Smart, charismatic and ambitious, Badal was a telegenic salesman with an irresistible marketing pitch: better living through better loving. "It gave me an identity," he says reflectively. "In L.A., everything is how the media defines you, and it's like a drug. Everybody wants to be a star."

Then, almost as quickly as it began, Badal's wild ride was over. His champagne-and-roses shtick fell apart. His guidebook, "Romancing the Southland," a 710-page valentine to the region's seductive charms, sold 7,500 copies, then promptly dropped out of print. Reporters stopped calling for sound bites every Feb. 14, and "Mr. Romance" tumbled from the pop-culture radar screen.

In desperation, Badal was forced to take a minimum-wage video clerk's job--a far cry from the previous months he'd spent holed up in a rented Hollywood Hills flat writing his book. At one point, he was reduced to selling his own blood plasma for cash. "There's nothing romantic about selling your blood in Van Nuys," says the former commodities broker and aerobics instructor.

Now, at age 45, Badal is on the comeback trail. Shorn of his swingin' moniker and flowing heavy-metal-rocker coiffure, a less driven, more self-aware Badal has found a new form of minor renown on the Universal back lot, where his encyclopedic film knowledge--and the genial bedside manner he inherited from his physician father--have won rave reviews from guests and bosses alike. "He's so warm and personable, he just comes across right away as someone who cares about people," says Julie Harders Mazer, manager of studio guide casting and development at Universal. "I think [the studio] is magical for him, and he passes that on for our guests."

Badal also is hoping to jump-start his stalled writing career with his second book, "Romance in Film," which is being published by Carson-based Jalmar Press.

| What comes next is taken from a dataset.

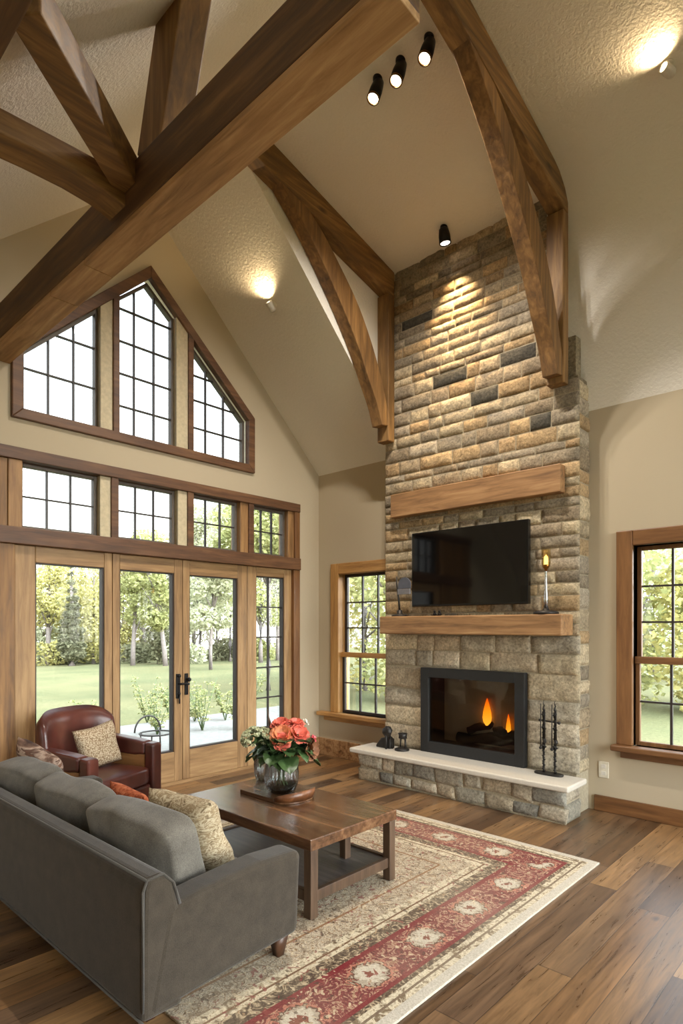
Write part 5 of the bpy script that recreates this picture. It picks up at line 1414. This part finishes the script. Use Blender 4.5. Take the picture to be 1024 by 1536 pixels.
def portal(loc, rot, sx, sy):
    l = bpy.data.lights.new('window_portal', 'AREA'); l.shape = 'RECTANGLE'; l.size = sx; l.size_y = sy; l.cycles.is_portal = True
    o = bpy.data.objects.new('window_portal', l); COL.objects.link(o); o.location = loc; o.rotation_euler = rot
XP = (R(90), 0, R(-90))   # facing +x (light travels into the room from the gable)
portal((-0.2, -2.3, 1.25), (0, R(-90), 0), 2.4, 3.6)
portal((-0.2, -2.3, 4.0), (0, R(-90), 0), 3.2, 3.6)
portal((0.8, 0.2, 1.4), (R(-90), 0, 0), 0.95, 1.8)
portal((4.25, 0.2, 1.4), (R(-90), 0, 0), 1.1, 1.8)
portal((6.95, 0.2, 1.65), (R(-90), 0, 0), 2.6, 2.6)
portal((1.4, LYW - 0.2, 1.33), (R(90), 0, 0), 1.4, 1.65)
portal((7.4, LYW - 0.2, 1.33), (R(90), 0, 0), 1.4, 1.65)
portal((RX + 0.2, -3.2, 1.3), (0, R(90), 0), 2.4, 5.6)
portal((RX + 0.2, -2.25, 3.35), (0, R(90), 0), 2.0, 2.8)

# ------------------------------------------------------------------ camera
cam = bpy.data.cameras.new('camera'); co = bpy.data.objects.new('camera', cam); COL.objects.link(co)
co.location = (5.386, -5.376, 1.6)
co.rotation_euler = (R(90), 0, math.atan2(0.681, 0.733))
cam.sensor_fit = 'HORIZONTAL'; cam.sensor_width = 36.0; cam.lens = 903.0 / 1024 * 36
cam.shift_x = 0.0; cam.shift_y = 172 / 1024
cam.clip_start = 0.05; cam.clip_end = 300
SC.camera = co
vs_ = SC.view_settings
SC.display_settings.display_device = 'sRGB'
vs_.view_transform = 'Standard'; vs_.look = 'None'; vs_.gamma = 1.0; vs_.use_curve_mapping = False
vs_.exposure = 0.1
cy_ = SC.cycles
cy_.use_denoising = True; cy_.max_bounces = 10; cy_.diffuse_bounces = 6; cy_.glossy_bounces = 4; cy_.transparent_max_bounces = 16; cy_.transmission_bounces = 6
cy_.sample_clamp_indirect = 6.0; cy_.caustics_reflective = False; cy_.caustics_refractive = False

The two-volume work chronicles Hollywood's endless infatuation with the on- and off-screen cavortings of stars and starlets. Badal says he wrote much of it during 15-minute coffee breaks in Universal's staff room.

"The heart of the book is trying to get people to have a little bit of that innocent love of the movies, where they wanted to be told a story, not just hit over the head with sensationalism," he says. "It's also about how the film industry became this kind of mirror to people's hearts, our foolishness and the things we want to believe."

The first volume, which traces movies from the silent film era to 1950, will be in local bookstores March 5. It's also available at Universal Studios or online at http://www.jalmarpress.com. He expects the second volume, covering films after 1950, to be published later this year.

"This comeback has been the most validating experience in my life," Badal says with his usual buoyancy, making his way through the courtyard of the cramped, book-strewn Studio City apartment where he and Shelman live with their two cats. "The flip side to having a valley in your life is that the peak tastes sweeter."

*

For Badal, romance--or, as he prefers, "romanticism"--never was a simplistic silver screen formula. It was an affinity for life's temporal pleasures, a childlike capacity for infinite wonder.

Living romantically, Badal emphasized, required more than an active libido and an American Express card. It required imagination, sensitivity to one's partner and a certain swashbuckling nonconformity. Above all, it meant striving to live in and for the moment. "People think, 'Oh, we can have romance when we have more time, or when we have a larger house,' or whatever," Badal said in a 1997 interview. "That's not romance. Romance is feeling something in your heart and going with it."